__Instructions for the task__
Extract exactly those lines that lie between the start of the material and the line with "tag(lo, 'crumpled brown", including both boundary lines and no others.

--- Start ---

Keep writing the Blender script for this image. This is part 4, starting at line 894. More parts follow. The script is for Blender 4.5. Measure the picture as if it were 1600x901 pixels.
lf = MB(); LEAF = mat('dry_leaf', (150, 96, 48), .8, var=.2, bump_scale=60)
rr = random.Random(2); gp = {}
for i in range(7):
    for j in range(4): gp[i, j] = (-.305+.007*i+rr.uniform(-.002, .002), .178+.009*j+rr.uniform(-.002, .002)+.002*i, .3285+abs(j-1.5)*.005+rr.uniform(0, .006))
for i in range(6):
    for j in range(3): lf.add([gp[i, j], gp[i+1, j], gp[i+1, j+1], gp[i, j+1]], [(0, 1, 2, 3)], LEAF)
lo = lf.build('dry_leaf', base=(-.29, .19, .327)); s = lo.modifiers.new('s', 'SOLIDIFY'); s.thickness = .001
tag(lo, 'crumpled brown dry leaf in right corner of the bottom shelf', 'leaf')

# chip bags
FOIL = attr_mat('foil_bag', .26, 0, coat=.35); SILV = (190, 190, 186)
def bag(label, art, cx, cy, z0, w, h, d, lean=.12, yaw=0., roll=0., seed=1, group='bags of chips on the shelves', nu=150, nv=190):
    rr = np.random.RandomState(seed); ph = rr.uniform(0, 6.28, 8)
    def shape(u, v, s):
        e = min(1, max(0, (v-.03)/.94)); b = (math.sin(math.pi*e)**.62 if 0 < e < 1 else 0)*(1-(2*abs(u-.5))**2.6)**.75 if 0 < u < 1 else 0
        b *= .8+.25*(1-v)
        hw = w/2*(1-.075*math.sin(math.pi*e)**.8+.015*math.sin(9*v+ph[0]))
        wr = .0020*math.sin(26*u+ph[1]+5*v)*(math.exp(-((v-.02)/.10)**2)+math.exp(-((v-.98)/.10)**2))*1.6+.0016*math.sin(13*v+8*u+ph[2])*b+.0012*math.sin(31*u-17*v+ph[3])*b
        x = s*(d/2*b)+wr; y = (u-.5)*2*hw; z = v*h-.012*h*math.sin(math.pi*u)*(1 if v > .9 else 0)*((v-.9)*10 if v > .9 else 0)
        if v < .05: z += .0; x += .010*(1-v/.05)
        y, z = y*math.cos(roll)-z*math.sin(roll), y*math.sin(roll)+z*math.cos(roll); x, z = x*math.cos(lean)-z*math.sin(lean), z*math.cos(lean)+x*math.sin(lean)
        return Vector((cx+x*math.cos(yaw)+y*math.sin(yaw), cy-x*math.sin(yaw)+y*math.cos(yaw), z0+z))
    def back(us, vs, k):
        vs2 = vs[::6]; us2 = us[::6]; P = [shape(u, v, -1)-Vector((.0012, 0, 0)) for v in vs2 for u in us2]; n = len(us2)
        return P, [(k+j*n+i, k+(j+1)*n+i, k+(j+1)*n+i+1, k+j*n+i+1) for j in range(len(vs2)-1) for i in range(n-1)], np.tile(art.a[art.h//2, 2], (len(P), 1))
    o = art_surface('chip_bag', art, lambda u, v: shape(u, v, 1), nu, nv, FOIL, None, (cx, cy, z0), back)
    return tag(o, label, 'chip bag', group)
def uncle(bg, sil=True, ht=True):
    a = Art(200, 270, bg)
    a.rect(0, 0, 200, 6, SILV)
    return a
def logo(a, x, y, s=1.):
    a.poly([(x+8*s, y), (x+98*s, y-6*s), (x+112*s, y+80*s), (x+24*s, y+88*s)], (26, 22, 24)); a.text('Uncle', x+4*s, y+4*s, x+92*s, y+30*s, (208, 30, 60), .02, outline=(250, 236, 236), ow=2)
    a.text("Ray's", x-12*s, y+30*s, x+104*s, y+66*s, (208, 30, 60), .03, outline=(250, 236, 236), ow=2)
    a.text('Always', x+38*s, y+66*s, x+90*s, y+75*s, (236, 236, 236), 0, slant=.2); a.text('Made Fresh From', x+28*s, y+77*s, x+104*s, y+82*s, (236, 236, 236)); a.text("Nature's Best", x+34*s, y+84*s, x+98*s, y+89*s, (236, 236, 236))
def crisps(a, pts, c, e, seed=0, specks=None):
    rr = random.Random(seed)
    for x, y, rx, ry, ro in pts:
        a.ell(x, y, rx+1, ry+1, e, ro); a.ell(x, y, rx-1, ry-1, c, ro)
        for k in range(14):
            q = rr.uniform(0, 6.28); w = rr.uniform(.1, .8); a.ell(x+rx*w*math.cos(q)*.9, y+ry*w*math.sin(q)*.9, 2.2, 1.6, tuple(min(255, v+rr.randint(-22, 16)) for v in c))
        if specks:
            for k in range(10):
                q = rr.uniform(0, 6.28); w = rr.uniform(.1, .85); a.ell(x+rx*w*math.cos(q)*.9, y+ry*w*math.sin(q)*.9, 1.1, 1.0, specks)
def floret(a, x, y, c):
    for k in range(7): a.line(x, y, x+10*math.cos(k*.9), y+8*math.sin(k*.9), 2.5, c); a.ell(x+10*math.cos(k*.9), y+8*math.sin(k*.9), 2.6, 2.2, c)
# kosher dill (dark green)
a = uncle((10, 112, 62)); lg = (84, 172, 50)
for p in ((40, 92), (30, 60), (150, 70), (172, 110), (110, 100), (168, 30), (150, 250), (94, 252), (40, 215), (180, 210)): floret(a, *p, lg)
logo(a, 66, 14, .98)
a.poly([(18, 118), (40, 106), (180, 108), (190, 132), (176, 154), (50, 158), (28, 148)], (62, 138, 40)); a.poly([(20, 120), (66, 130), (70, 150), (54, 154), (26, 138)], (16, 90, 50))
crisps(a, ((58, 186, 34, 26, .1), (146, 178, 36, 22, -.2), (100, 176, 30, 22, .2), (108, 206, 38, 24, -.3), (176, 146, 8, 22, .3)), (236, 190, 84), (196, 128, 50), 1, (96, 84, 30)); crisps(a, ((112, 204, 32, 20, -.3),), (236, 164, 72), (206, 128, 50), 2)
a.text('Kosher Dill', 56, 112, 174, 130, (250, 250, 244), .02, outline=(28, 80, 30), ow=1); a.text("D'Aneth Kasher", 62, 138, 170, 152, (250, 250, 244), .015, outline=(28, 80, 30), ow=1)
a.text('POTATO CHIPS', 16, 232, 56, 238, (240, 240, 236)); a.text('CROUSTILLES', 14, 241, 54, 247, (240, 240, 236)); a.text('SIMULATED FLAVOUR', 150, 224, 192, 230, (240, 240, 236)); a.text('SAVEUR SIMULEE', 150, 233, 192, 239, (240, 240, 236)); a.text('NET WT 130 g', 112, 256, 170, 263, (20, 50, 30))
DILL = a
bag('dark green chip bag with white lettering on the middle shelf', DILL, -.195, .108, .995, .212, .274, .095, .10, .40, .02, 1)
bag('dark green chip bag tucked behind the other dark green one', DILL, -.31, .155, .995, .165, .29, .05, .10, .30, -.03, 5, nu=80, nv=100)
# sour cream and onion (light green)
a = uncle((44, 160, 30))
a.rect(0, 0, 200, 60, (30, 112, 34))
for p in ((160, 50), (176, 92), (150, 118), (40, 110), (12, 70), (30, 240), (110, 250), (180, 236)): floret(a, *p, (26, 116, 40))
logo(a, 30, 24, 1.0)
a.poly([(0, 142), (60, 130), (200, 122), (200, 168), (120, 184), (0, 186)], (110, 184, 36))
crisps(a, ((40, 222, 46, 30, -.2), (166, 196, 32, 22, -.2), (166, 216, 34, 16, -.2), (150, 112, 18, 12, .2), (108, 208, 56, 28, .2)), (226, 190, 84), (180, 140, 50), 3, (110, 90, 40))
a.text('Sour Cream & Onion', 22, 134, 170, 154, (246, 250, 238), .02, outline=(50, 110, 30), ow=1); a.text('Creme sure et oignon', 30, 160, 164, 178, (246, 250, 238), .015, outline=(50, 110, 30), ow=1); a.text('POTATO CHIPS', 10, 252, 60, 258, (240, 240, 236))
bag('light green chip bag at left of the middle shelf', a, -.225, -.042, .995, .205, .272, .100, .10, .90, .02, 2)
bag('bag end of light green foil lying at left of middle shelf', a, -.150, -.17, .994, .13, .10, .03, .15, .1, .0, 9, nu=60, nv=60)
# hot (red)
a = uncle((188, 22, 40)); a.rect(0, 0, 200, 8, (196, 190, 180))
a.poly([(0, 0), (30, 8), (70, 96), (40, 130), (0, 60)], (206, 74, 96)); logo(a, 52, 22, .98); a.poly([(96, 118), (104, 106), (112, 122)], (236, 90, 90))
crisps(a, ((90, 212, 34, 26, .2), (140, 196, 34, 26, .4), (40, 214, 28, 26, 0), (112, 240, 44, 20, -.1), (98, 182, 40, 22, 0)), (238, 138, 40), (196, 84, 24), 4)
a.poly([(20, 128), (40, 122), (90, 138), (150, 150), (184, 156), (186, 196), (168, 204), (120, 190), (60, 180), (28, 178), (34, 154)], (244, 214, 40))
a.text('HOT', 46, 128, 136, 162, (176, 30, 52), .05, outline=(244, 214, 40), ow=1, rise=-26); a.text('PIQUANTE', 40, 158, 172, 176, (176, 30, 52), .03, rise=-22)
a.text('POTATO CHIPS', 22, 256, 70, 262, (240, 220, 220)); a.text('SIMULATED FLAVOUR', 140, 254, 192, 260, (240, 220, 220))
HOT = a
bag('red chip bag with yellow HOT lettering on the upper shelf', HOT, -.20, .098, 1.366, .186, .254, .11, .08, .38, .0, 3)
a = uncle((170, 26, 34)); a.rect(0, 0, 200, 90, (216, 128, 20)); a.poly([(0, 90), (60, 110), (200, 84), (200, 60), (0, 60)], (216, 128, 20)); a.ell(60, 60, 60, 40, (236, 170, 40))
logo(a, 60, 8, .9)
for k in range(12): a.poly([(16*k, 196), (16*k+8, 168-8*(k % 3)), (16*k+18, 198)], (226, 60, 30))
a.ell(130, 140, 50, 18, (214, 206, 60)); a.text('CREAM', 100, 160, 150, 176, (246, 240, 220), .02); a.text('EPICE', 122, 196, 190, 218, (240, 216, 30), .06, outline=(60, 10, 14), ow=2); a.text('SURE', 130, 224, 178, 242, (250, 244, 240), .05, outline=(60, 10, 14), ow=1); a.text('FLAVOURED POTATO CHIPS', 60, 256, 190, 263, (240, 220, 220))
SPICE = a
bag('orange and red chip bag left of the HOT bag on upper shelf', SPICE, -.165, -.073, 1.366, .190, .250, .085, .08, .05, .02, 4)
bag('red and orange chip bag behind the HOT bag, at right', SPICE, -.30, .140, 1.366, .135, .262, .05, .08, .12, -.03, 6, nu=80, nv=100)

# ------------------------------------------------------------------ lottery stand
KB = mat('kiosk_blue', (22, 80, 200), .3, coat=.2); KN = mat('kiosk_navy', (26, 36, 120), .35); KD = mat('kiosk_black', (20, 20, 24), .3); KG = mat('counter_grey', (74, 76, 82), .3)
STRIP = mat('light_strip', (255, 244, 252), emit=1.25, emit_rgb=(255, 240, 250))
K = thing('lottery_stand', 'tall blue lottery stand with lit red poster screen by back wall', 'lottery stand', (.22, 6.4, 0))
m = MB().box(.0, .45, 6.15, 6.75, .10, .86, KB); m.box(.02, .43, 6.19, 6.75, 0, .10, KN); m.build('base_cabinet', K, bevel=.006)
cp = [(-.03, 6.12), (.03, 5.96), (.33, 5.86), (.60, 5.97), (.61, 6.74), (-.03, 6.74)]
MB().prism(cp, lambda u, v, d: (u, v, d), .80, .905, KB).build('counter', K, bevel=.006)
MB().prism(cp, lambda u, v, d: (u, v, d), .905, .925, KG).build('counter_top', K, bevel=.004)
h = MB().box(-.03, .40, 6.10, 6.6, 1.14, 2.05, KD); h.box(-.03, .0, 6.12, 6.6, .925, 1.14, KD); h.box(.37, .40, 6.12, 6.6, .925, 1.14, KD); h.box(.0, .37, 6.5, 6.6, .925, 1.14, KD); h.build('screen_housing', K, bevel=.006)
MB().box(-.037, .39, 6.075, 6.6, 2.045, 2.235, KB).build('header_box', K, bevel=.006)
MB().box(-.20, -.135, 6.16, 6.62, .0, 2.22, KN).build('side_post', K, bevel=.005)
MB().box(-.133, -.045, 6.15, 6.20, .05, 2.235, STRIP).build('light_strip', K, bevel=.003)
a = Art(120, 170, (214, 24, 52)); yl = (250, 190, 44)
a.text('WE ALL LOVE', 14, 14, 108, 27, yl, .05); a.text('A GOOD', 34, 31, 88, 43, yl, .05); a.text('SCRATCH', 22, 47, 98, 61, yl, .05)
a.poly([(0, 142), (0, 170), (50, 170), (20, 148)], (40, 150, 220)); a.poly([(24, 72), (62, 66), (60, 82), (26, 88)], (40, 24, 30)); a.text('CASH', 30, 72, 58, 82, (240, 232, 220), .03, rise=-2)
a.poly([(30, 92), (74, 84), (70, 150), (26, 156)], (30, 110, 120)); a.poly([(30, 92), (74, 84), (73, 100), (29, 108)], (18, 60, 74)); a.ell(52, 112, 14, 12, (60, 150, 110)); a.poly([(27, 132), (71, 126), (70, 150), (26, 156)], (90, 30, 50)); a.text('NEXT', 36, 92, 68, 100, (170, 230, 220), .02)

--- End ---

__Response__
Keep writing the Blender script for this image. This is part 4, starting at line 894. More parts follow. The script is for Blender 4.5. Measure the picture as if it were 1600x901 pixels.
lf = MB(); LEAF = mat('dry_leaf', (150, 96, 48), .8, var=.2, bump_scale=60)
rr = random.Random(2); gp = {}
for i in range(7):
    for j in range(4): gp[i, j] = (-.305+.007*i+rr.uniform(-.002, .002), .178+.009*j+rr.uniform(-.002, .002)+.002*i, .3285+abs(j-1.5)*.005+rr.uniform(0, .006))
for i in range(6):
    for j in range(3): lf.add([gp[i, j], gp[i+1, j], gp[i+1, j+1], gp[i, j+1]], [(0, 1, 2, 3)], LEAF)
lo = lf.build('dry_leaf', base=(-.29, .19, .327)); s = lo.modifiers.new('s', 'SOLIDIFY'); s.thickness = .001
tag(lo, 'crumpled brown dry leaf in right corner of the bottom shelf', 'leaf')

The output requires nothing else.